By Larry Shaughnessy, CNN Pentagon Producer
STORY HIGHLIGHTS
  • South China Sea is source of much friction between China and many other Pacific nations
  • Head of the U.S. Pacific Command testifies Australians are warm to the idea
  • Defense Secretary Robert Gates says he doesn't want to create new permanent U.S. bases
  • In recent years, China has been building up its military, including its navy

Washington (CNN) -- American troops might soon find themselves serving in Australia as the United States looks for better access to the South China Sea, the source of much friction between China and many other Pacific nations.

During testimony on Capitol Hill on Wednesday, Adm. Robert Willard, the commander of the U.S. Pacific Command, said Australians would like to see an increase of U.S. military activities Down Under.
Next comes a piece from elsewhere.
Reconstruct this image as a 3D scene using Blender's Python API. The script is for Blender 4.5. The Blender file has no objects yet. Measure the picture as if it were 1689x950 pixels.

"The Australians have been extremely forward-leaning in their overtures to the United States government, and to the Department of Defense, to consider whether or not increasing our level of involvement with their armed forces," Willard told the House Armed Service Committee.

One of the goals would be improving Pacific Command's presence in that part of the world.

"Taking advantage of some of the existing capacities in Australia would lend to an improved Pacific Command posture in accessing Southeast Asia and the South China Sea region. And we have taken a hard look at that."

In recent years, China has been building up its military, including its navy, and has staked claims on sovereignty in the South China Sea that many nations, including the United States, have disputed.

U.S. Defense Secretary Robert Gates has said he has a group studying the idea of U.S. troops rotating through existing Australian bases, but he doesn't want to create any new permanent bases in the Pacific. And he remained diplomatic when asked whether such a plan would be about keeping China in check.

"This is really more about continuing U.S. presence and building these relationships, and it's more about our relationships with the rest of Asia than it is about China."

The United States and Australia have been on the same side of every major war since World War I. Australia has the largest group of troops from a non-NATO country fighting in Afghanistan.